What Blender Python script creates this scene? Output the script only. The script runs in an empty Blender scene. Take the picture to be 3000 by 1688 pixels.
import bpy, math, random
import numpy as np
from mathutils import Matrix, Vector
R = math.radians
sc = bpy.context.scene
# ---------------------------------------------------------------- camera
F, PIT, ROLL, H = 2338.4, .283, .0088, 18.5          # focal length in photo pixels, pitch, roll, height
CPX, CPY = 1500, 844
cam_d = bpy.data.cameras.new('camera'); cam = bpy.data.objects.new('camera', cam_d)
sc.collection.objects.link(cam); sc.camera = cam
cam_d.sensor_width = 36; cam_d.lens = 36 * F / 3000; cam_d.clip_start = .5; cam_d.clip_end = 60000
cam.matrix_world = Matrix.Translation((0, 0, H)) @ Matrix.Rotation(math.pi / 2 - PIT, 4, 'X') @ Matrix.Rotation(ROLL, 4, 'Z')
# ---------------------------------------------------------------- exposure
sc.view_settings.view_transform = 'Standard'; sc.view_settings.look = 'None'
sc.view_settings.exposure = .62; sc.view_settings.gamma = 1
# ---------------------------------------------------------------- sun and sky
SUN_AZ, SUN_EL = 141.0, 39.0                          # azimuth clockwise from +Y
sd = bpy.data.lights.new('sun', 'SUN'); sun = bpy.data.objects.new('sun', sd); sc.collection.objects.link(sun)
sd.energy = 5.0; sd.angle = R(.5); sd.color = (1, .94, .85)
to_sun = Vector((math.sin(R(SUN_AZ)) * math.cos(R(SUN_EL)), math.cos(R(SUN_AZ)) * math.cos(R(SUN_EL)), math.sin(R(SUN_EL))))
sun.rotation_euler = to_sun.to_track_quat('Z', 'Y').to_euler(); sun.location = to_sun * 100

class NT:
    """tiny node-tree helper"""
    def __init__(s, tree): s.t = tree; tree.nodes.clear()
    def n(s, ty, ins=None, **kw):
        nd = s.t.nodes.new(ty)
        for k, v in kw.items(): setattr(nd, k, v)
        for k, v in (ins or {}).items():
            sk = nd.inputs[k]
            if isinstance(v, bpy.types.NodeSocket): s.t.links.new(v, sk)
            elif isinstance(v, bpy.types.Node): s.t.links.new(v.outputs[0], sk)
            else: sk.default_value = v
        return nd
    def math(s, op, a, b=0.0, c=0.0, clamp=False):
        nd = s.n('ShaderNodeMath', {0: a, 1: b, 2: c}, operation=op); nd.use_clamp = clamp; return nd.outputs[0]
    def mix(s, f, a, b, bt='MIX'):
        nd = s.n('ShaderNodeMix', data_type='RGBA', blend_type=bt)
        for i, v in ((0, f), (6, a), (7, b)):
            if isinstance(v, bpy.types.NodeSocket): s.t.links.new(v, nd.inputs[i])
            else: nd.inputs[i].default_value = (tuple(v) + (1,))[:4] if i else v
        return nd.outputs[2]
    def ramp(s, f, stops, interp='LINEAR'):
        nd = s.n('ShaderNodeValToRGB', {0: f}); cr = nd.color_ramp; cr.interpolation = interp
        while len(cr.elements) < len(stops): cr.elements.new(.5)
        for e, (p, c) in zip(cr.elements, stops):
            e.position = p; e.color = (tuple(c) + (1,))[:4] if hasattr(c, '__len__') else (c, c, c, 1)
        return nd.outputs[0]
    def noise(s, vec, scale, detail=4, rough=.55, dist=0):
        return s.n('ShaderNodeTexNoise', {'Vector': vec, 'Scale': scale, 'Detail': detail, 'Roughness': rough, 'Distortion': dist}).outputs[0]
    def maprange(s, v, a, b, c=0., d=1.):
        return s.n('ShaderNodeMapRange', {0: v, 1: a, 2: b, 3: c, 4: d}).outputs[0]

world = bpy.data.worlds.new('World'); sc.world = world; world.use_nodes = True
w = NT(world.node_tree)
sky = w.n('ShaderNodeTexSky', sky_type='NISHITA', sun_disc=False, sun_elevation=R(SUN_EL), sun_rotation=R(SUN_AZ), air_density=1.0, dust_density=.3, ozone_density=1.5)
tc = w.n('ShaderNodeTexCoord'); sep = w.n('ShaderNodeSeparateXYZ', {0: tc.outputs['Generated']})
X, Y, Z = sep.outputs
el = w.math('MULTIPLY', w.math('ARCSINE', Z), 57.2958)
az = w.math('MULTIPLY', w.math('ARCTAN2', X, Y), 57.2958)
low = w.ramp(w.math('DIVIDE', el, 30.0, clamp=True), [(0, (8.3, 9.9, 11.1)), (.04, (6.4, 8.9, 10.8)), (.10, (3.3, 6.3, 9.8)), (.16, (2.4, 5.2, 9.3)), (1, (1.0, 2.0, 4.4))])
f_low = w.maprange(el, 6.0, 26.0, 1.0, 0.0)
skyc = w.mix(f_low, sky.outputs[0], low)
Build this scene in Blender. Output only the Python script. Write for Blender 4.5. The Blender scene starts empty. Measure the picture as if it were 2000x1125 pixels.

**YOUR GOAL**
Reply with one number: the count of lines in the entries that include the word "Blender".

**EXERCISE SOLUTION**
2